As schief as possible

Die funky Noise-Dadaisten Dÿse stellten im Cassiopeia eine neue EP namens „Bonzengulasch“ vor

Von Jens Uthoff

Bierdunst liegt in der Luft, es ist leicht muffig im Club, man steht dicht gedrängt – und dann gibt’s als Erstes Soundprobleme. In guten alten Jugendzentrumzeiten gingen Konzerte immer so los. Beim Auftritt von Dÿse im Cassiopeia am Mittwochabend ist Gitarrist André Dietrich erst mal mit Feedback auf dem Monitor beschäftigt. Aber scheiß drauf, Schlagzeuger und Sänger Jörg „Jari“ Rebelein legt schon mal los. Er stimmt den Anti-Gesangsunterricht-Hit „Out Of Tune“ an – eine gute Gelegenheit für das Publikum, sich warmzusingen: „Out Of ­Tuuuuune“, grölt es as schief as possible mit, um dem Refrain gerecht zu werden.

Dÿse – nur echt mit den zwei Pünktchen auf dem y – ist ein Duo aus Dresden und Berlin, das Noise-Metal-Funk-Klänge mit dadaistischen Texten verbindet und sich auf diese Weise in knapp 15 Jahren Bandgeschichte eine treue Fanbase erspielt hat. Einer größeren Öffentlichkeit wurden sie mit „Das Nation“ (2014) bekannt, nun erscheint eine neue EP namens „Bonzengulasch“. An zwei ausverkauften Abenden im Urban Spree und im Cassiopeia stellten sie das neue Werk in dieser Woche vor.

Die Soundprobleme sollen sich im Cassiopeia durch den gesamten Abend ziehen – aber spielt das wirklich eine Rolle bei einer Band wie Dÿse? Die Gitarre wummert ordentlich; vielleicht kommen die Funk-Licks, die Gitarrist Dietrich durchaus draufhat, nicht so gut rüber. Am Schlagzeug gibt’s große Unterhaltung, Rebelein muss aufpassen, dass die Drumsticks sich nicht in seinen langen Wallehaaren verfangen.
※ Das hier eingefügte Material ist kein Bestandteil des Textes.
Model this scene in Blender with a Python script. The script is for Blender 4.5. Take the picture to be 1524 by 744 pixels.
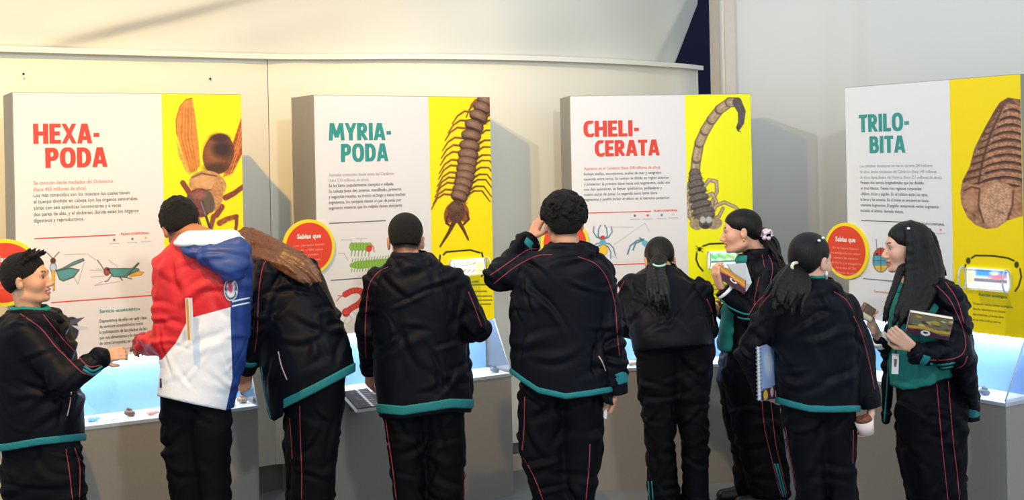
import bpy, math, random
import numpy as np
from mathutils import Vector
from mathutils.bvhtree import BVHTree

random.seed(7)
RNG = np.random.default_rng(7)
scene = bpy.context.scene
COL = scene.collection
for o in list(bpy.data.objects):
    bpy.data.objects.remove(o)

# ------------------------------------------------------------------ camera
F, CX, HY, ROLL, EYE = 1826.0, 762.0, 238.0, 0.0205, 1.80
cam_d = bpy.data.cameras.new('camera')
cam_d.sensor_width = 36.0
cam_d.lens = F / 1524 * 36
cam_d.shift_y = -(372 - HY) / 1524
cam_d.clip_end = 100
cam = bpy.data.objects.new('camera', cam_d)
COL.objects.link(cam)
cam.location = (0, 0, EYE)
cam.rotation_euler = (math.pi / 2, ROLL, 0)
scene.camera = cam

# ------------------------------------------------------------------ light
world = bpy.data.worlds.new('hall_daylight')
scene.world = world
world.use_nodes = True
bg = world.node_tree.nodes['Background']
bg.inputs[0].default_value = (0.82, 0.92, 1.0, 1)
bg.inputs[1].default_value = 0.84


def lamp(name, loc, power, color, radius):
    l = bpy.data.lights.new(name, 'POINT')
    l.energy = power
    l.color = color
    l.shadow_soft_size = radius
    o = bpy.data.objects.new(name, l)
    COL.objects.link(o)
    o.location = loc
    return o


def spot(name, loc, aim, power, color, cone, radius=0.03):
    l = bpy.data.lights.new(name, 'SPOT')
    l.energy, l.color, l.shadow_soft_size = power, color, radius
    l.spot_size, l.spot_blend = math.radians(cone), 1.0
    o = bpy.data.objects.new(name, l)
    COL.objects.link(o)
    o.location = loc
    o.rotation_euler = (Vector(aim) - Vector(loc)).to_track_quat('-Z', 'Y').to_euler()
    return o


spot('ceiling_spot_warm', (-1.6, 3.45, 3.9), (-1.5, 6.6, 1.35), 335, (1.0, 0.57, 0.10), 96)
spot('ceiling_spot_track', (-1.5, 4.1, 3.5), (1.4, 7.0, 1.9), 150, (1.0, 0.97, 0.9), 75)
lamp('ceiling_lamp_hall', (1.2, 0.6, 3.8), 230, (0.97, 1.0, 1.0), 0.15)

vs = scene.view_settings
vs.view_transform = 'Standard'
vs.look = 'None'
vs.exposure = 0.36
vs.gamma = 1.0
vs.use_curve_mapping = False

# ------------------------------------------------------------------ helpers
CR, SR = math.cos(ROLL), math.sin(ROLL)


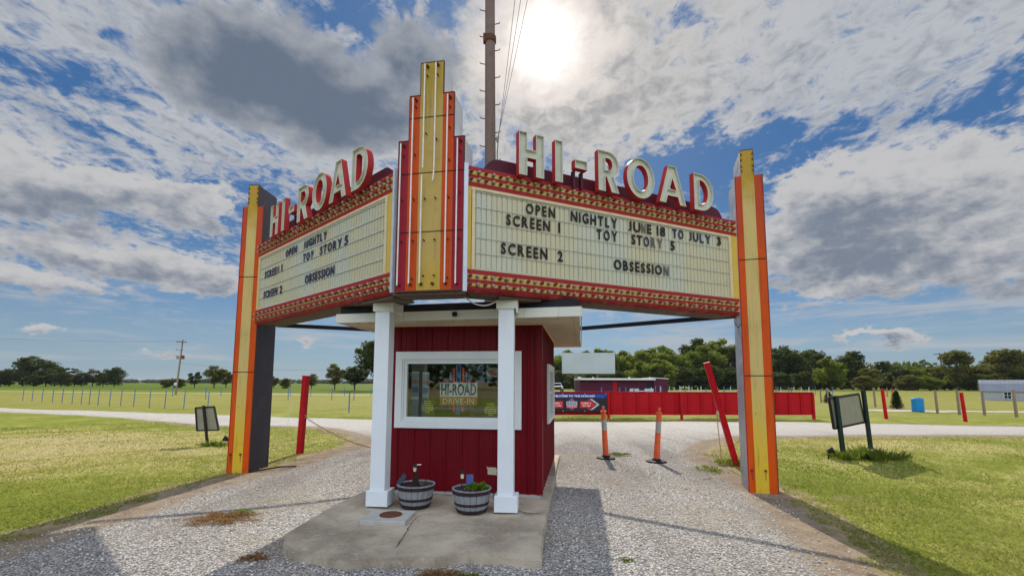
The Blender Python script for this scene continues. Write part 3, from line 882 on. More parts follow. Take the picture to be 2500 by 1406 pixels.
pl = make_pillar(-5.045, 8.47, radians(-2.5), 'pillar_dark', (3.533, 1.785))
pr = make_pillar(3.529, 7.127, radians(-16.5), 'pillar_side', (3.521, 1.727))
pl['label'] = 'pillar with a dark painted inner side'; pr['label'] = 'pillar with a dented grey metal inner side'
# conduit at the foot and loose cable under the cabinet
f = MB(); f.tube([(0.40, 0.06, 0.02), (0.55, 0.14, 0.035), (0.78, 0.36, 0.06), (0.95, 0.60, 0.03)], 0.014, 'wire_black'); f.build('conduit', pl)
f = MB(); f.tube([(0.02, 0.10, 2.62), (0.0, 0.06, 2.52), (-0.03, 0.05, 2.47), (-0.05, 0.12, 2.50), (-0.07, 0.2, 2.60)], 0.005, 'wire_black'); f.build('loose_cable', pr)

# stepped tower: local x runs along its face
TA, TB = Vector((-1.42, 5.38)), Vector((-0.56, 5.22)); TROT = atan2(TB.y - TA.y, TB.x - TA.x)


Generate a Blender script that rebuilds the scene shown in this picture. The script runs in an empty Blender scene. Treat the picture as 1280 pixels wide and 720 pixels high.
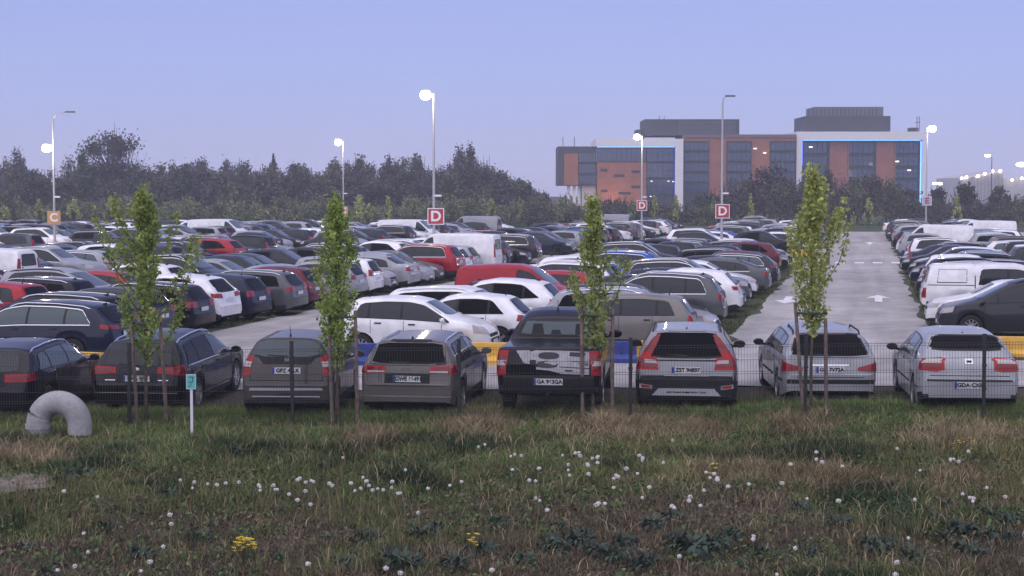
import bpy, bmesh, math, random
import numpy as np
from mathutils import Vector, Matrix
from mathutils.bvhtree import BVHTree

R = math.radians
SC = bpy.context.scene
COL = SC.collection
F = 2000.0           # focal length in pixels of the 1280 px wide photograph
HC = 4.0             # camera height
PITCH = math.atan(118.0 / F)
PSI = math.atan(443.0 / F)          # lane direction, to the right of the camera axis
TH = R(6.0)                          # fence normal, to the right of the camera axis
U = Vector((math.sin(PSI), math.cos(PSI), 0))      # along the lanes
V = Vector((math.cos(PSI), -math.sin(PSI), 0))     # across the lanes, to the right
NF = Vector((math.sin(TH), math.cos(TH), 0))       # fence normal


def ray(px, py):
    x, y, z = (px - 640) / F, 1.0, -(py - 360) / F
    c, s = math.cos(PITCH), math.sin(PITCH)
    return Vector((x, y * c + z * s, -y * s + z * c))


def ground(px, py, z=0.0):
    d = ray(px, py)
    k = (z - HC) / d.z
    return Vector((d.x * k, d.y * k, z))


def at(px, py, Y):
    d = ray(px, py)
    k = Y / d.y
    return Vector((d.x * k, Y, HC + d.z * k))


def DT(d, t, z=0.0):
    p = V * d + U * t
    return Vector((p.x, p.y, z))


# ------------------------------------------------------------------ materials
MATS = {}


def mat(name, col=(.5, .5, .5), rough=.6, metal=0.0, spec=.5, coat=0.0, emit=None, estr=0.0, objcol=False,
        noise=None, attr=None, bump=None, trans=0.0):
    if name in MATS:
        return MATS[name]
    m = bpy.data.materials.new(name)
    m.use_nodes = True
    nt = m.node_tree
    b = nt.nodes['Principled BSDF']
    b.inputs['Base Color'].default_value = (*col, 1)
    b.inputs['Roughness'].default_value = rough
    b.inputs['Metallic'].default_value = metal
    b.inputs['Specular IOR Level'].default_value = spec
    b.inputs['Coat Weight'].default_value = coat
    b.inputs['Coat Roughness'].default_value = .06
    if trans:
        b.inputs['Transmission Weight'].default_value = trans
    if emit:
        b.inputs['Emission Color'].default_value = (*emit, 1)
        b.inputs['Emission Strength'].default_value = estr
    src = None
    if objcol:
        oi = nt.nodes.new('ShaderNodeObjectInfo')
        src = oi.outputs['Color']
    if attr:
        at_ = nt.nodes.new('ShaderNodeAttribute')
        at_.attribute_name = attr
        src = at_.outputs['Color']
    if noise:
        # noise: list of (scale, detail, lo colour multiplier, hi multiplier)
        tc = nt.nodes.new('ShaderNodeTexCoord')
        for (sc_, det, lo, hi) in noise:
            n = nt.nodes.new('ShaderNodeTexNoise')
            n.inputs['Scale'].default_value = sc_
            n.inputs['Detail'].default_value = det
            nt.links.new(tc.outputs['Object'], n.inputs['Vector'])
            cr = nt.nodes.new('ShaderNodeValToRGB')
            cr.color_ramp.elements[0].position = .32
            cr.color_ramp.elements[1].position = .68
            lo = lo if isinstance(lo, tuple) else (lo,) * 3
            hi = hi if isinstance(hi, tuple) else (hi,) * 3
            cr.color_ramp.elements[0].color = (*lo, 1)
            cr.color_ramp.elements[1].color = (*hi, 1)
            nt.links.new(n.outputs['Fac'], cr.inputs['Fac'])
            mx = nt.nodes.new('ShaderNodeMix')
            mx.data_type = 'RGBA'
            mx.blend_type = 'MULTIPLY'
            mx.inputs[0].default_value = 1.0
            if src is None:
                mx.inputs[6].default_value = (*col, 1)
            else:
                nt.links.new(src, mx.inputs[6])
            nt.links.new(cr.outputs['Color'], mx.inputs[7])
            src = mx.outputs[2]
    if src is not None:
        nt.links.new(src, b.inputs['Base Color'])
    if bump:
        tc = nt.nodes.new('ShaderNodeTexCoord')
        n = nt.nodes.new('ShaderNodeTexNoise')
        n.inputs['Scale'].default_value = bump[0]
        n.inputs['Detail'].default_value = 6
        nt.links.new(tc.outputs['Object'], n.inputs['Vector'])
        bp = nt.nodes.new('ShaderNodeBump')
        bp.inputs['Strength'].default_value = bump[1]
        bp.inputs['Distance'].default_value = bump[2]
        nt.links.new(n.outputs['Fac'], bp.inputs['Height'])
        nt.links.new(bp.outputs['Normal'], b.inputs['Normal'])
    MATS[name] = m
    return m


PAINT = mat('car_paint', rough=.36, metal=.12, spec=.08, coat=.45, objcol=True, noise=[(3.0, 4, .86, 1.06)])
PLAST = mat('black_plastic', (.014, .014, .016), .7, spec=.3, noise=[(8, 3, .8, 1.3)])
GLASS = mat('car_glass', (.012, .016, .020), .07, spec=.35)
GLASSL = mat('car_glass_light', (.06, .082, .092), .08, spec=.35)
GLASSP = mat('privacy_glass', (.003, .003, .005), .1, spec=.06)
TRIM = mat('window_trim', (.01, .01, .011), .5, spec=.3)
CHROME = mat('chrome_trim', (.6, .61, .63), .2, metal=.85)
TAILM = mat('red_lamp', (.36, .010, .014), .2, spec=.3)
TAILD = mat('red_lamp_inner', (.17, .006, .010), .12, spec=.5)
CLEARM = mat('clear_lamp', (.40, .37, .37), .18, spec=.4)
ORANGE = mat('amber_lamp', (.6, .18, .06), .2, coat=.5)
TYRE = mat('tyre_rubber', (.012, .012, .013), .85)
RIM = mat('alloy_rim', (.36, .36, .38), .35, metal=.6)
PLATE = mat('plate_white', (.62, .63, .66), .4)
EUBLUE = mat('plate_blue', (.02, .05, .3), .4)
INK = mat('plate_ink', (.01, .01, .012), .5)
SKID = mat('skid_silver', (.33, .34, .37), .45)


# ------------------------------------------------------------------ mesh helpers
def newmesh(name, verts, faces, mats, fm=None, smooth=False, sharp=None):
    me = bpy.data.meshes.new(name)
    me.from_pydata([tuple(v) for v in verts], [], [tuple(f) for f in faces])
    for m in (mats if isinstance(mats, (list, tuple)) else [mats]):
        me.materials.append(m)
    if fm is not None:
        me.polygons.foreach_set('material_index', np.array(fm, dtype=np.int32))
    if smooth:
        me.polygons.foreach_set('use_smooth', np.ones(len(me.polygons), dtype=bool))
        if sharp:
            me.set_sharp_from_angle(angle=R(sharp))
    me.update()
    return me


def link(name, me, parent=None, loc=None, rotz=0.0):
    o = bpy.data.objects.new(name, me)
    COL.objects.link(o)
    if parent is not None:
        o.parent = parent
    if loc is not None:
        o.location = loc
    if rotz:
        o.rotation_euler = (0, 0, rotz)
    return o


def tag(o, label=None, cat=None, group=None, kind=None):
    if label:
        o['label'] = label
    if cat:
        o['category'] = cat
    if group:
        o['group'] = group
    if kind:
        o['kind'] = kind
    return o


def thing(name, label, cat, loc=(0, 0, 0), rotz=0.0, group=None):
    o = bpy.data.objects.new(name, None)
    COL.objects.link(o)
    o.empty_display_size = .2
    o.location = loc
    o.rotation_euler = (0, 0, rotz)
    return tag(o, label, cat, group)


class MB:
    """collects shapes, each face with a material index"""
    def __init__(s):
        s.v, s.f, s.m = [], [], []

    def add(s, verts, faces, mi=0):
        k = len(s.v)
        s.v += [tuple(v) for v in verts]
        s.f += [tuple(i + k for i in f) for f in faces]
        s.m += [mi] * len(faces)
        return s

    def box(s, x0, x1, y0, y1, z0, z1, mi=0):
        return s.add([(x0, y0, z0), (x1, y0, z0), (x1, y1, z0), (x0, y1, z0), (x0, y0, z1), (x1, y0, z1), (x1, y1, z1), (x0, y1, z1)],
                     [(3, 2, 1, 0), (4, 5, 6, 7), (0, 1, 5, 4), (1, 2, 6, 5), (2, 3, 7, 6), (3, 0, 4, 7)], mi)

    def tube(s, pts, rad, n=8, mi=0, caps=True):
        pts = [Vector(p) for p in pts]
        rad = rad if isinstance(rad, (list, tuple)) else [rad] * len(pts)
        vs, fs = [], []
        for i, p in enumerate(pts):
            d = (pts[min(i + 1, len(pts) - 1)] - pts[max(i - 1, 0)]).normalized()
            a = Vector((0, 0, 1)) if abs(d.z) < .9 else Vector((1, 0, 0))
            u = d.cross(a).normalized()
            w = d.cross(u)
            for k in range(n):
                t = 2 * math.pi * k / n
                vs.append(p + (u * math.cos(t) + w * math.sin(t)) * rad[i])
        for i in range(len(pts) - 1):
            for k in range(n):
                fs.append((i * n + k, i * n + (k + 1) % n, (i + 1) * n + (k + 1) % n, (i + 1) * n + k))
        if caps:
            fs.append(tuple(range(n - 1, -1, -1)))
            fs.append(tuple((len(pts) - 1) * n + k for k in range(n)))
        return s.add(vs, fs, mi)

    def lathe(s, prof, n=24, axis='y', mi=0, c=(0, 0, 0)):
        vs, fs = [], []
        for (r, h) in prof:
            for k in range(n):
                t = 2 * math.pi * k / n
                a, b = r * math.cos(t), r * math.sin(t)
                vs.append((a + c[0], h + c[1], b + c[2]) if axis == 'y' else (a + c[0], b + c[1], h + c[2]))
        for i in range(len(prof) - 1):
            for k in range(n):
                fs.append((i * n + k, i * n + (k + 1) % n, (i + 1) * n + (k + 1) % n, (i + 1) * n + k))
        return s.add(vs, fs, mi)

    def ball(s, c, r, nu=12, nv=8, mi=0):
        r = r if isinstance(r, (tuple, list)) else (r, r, r)
        vs, fs = [], []
        for i in range(nv + 1):
            a = math.pi * i / nv
            for k in range(nu):
                t = 2 * math.pi * k / nu
                vs.append((c[0] + r[0] * math.sin(a) * math.cos(t), c[1] + r[1] * math.sin(a) * math.sin(t), c[2] + r[2] * math.cos(a)))
        for i in range(nv):
            for k in range(nu):
                fs.append((i * nu + k, i * nu + (k + 1) % nu, (i + 1) * nu + (k + 1) % nu, (i + 1) * nu + k))
        return s.add(vs, fs, mi)

    def mesh(s, name, mats, smooth=False, sharp=None):
        return newmesh(name, s.v, s.f, mats, s.m, smooth, sharp)

    def build(s, name, mats, parent=None, loc=None, rotz=0.0, smooth=False, sharp=None):
        return link(name, s.mesh(name, mats, smooth, sharp), parent, loc, rotz)


TEXTS = {}


def text_mesh(body, size, m, bold=0.0):
    key = (body, size, m.name, bold)
    if key in TEXTS:
        return TEXTS[key]
    cu = bpy.data.curves.new('lettering', 'FONT')
    cu.body = body
    cu.size = size
    cu.align_x = 'CENTER'
    cu.align_y = 'CENTER'
    cu.offset = bold
    cu.extrude = .002
    o = bpy.data.objects.new('lettering', cu)
    COL.objects.link(o)
    dg = bpy.context.evaluated_depsgraph_get()
    me = bpy.data.meshes.new_from_object(o.evaluated_get(dg))
    bpy.data.objects.remove(o)
    me.materials.clear()
    me.materials.append(m)
    TEXTS[key] = me
    return me


# ------------------------------------------------------------------ vehicles
def smooth_line(pts, w=.05):
    xs = np.array([p[0] for p in pts], float)
    zs = np.array([p[1] for p in pts], float)
    o = np.argsort(xs, kind='stable')
    xs, zs = xs[o], zs[o]
    g = np.arange(xs[0], xs[-1] + .005, .01)
    y = np.interp(g, xs, zs)
    k = max(1, int(w / .01))
    ker = np.ones(k) / k
    for _ in range(2):
        p = np.pad(y, (k, k), mode='edge')
        y = np.convolve(p, ker, 'same')[k:-k]
    return lambda x: np.interp(x, g, y)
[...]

Der ganze Saal singt Hits wie die Rockoper-Parodie „Sag Hans zu mir“ und „Sie ist Maschin“ mit, auch der neue Song „Bonzengulasch“ geht gut rein mit seinem eingängigen Metal-Riff zum Refrain.

Sie können Noise, Black Metal, Disco

Dÿse spielen einen Sound, den es so in Deutschland noch nicht gab. Sie können Noise, sie können Black Metal, sie können Disco, und sie können auch witzig. Auf der B-Seite der neuen EP findet sich etwa angenehm gut gelauntes Rumgelaber und Rumgespacke. Die beiden Musiker ergänzen sich sehr gut: Dietrich zitiert an der Gitarre aus der gesamten Pop- und Rockgeschichte – und Rebelein ist ein formidabler Entertainer.

Das merkt man etwa, wenn er, am Schlagzeug auf und ab wippend, den Gesang durch Lippenbewegungen so variiert, dass es wie natürlich erzeugtes Autotune klingt. Dann wieder streut er ein lässiges „Komm schon, Baby, beweg deinen Arsch“ ein, spielt Michael Jacksons „The Way You Make Me Feel“ an oder betreibt Wohnungssuche auf der Bühne. Er ziehe nämlich bald nach Berlin. Wer was weiß, möge sich doch bitte melden.

Das Publikum ist für Berliner Verhältnisse unhip – Schluffis mit Brillen und Kapuzenpullovern stehen da neben Metal-Kutten und trinkfesten Punketten. Sie alle sind einverstanden, als Schlagzeugtier Rebelein den Song „Nackenöffner“ mit einem kleinen gesanglichen „Fick die AfD“-Intermezzo versieht.